A list of past American presidents and vice presidents confirms that none of them had unusual or foreign-sounding names (except, of course, for Millard Fillmore, the Roosevelts, Spiro Agnew, Van Buren, Eisenhower, Alben Barkley, Ulysses, Schuyler, Franklin, Levi, Adlai, Woodrow, Elbridge, Lyndon, Quincy, Garrett, and possibly a few others). Governors Arnold Schwarzenegger, of California, and Rod Blagojevich, of Illinois, did not respond by press time to emails requesting comments on the appropriateness of candidates with foreign-sounding names.
Maybe critics would be placated if Sen. Obama translated his name into something less obtrusive. George has been a popular presidential name from the get-go. So has John. There were several VPs named Charles. In 2007 a Washington Post writer suggested that Fred Thompson had a truly nondescript name, but while she was roundly attacked by the candidate's supporters, most voters couldn’t seem to get their minds around the idea of a president called “Fred.”

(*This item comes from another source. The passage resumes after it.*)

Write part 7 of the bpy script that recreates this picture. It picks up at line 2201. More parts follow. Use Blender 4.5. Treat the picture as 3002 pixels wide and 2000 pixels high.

Fred might not work, but Sen. Obama could change his name to “Al.” Or maybe not. Having an American-sounding name may have given Al Gore an edge in 2000, but it cut no weight with the Supreme Court when they decided who should be president.
Smith’s another quintessential American name, but Herbert Hoover defeated the all-American-named Al Smith two to one in the 1928 presidential race, and third-party candidate Norman Thomas, whose name sounds a little like Fred Thompson, barely got on the scoreboard that year.
Perhaps, in the end, voters will make their decisions next Fall not on how the candidate’s names sound, or who’s got five-o’clock shadow on TV, but on their policies and abilities. In the mean time, is it too elitist to hope that we are returning to an era of campaign speeches that are actually well wrought and dynamically delivered?
Some people said Richard Nixon’s 5 o’clock shadow cost him the presidency in 1960. Others thought it was lines like his 1973 quip, “I am not a crook,” that showed his true character.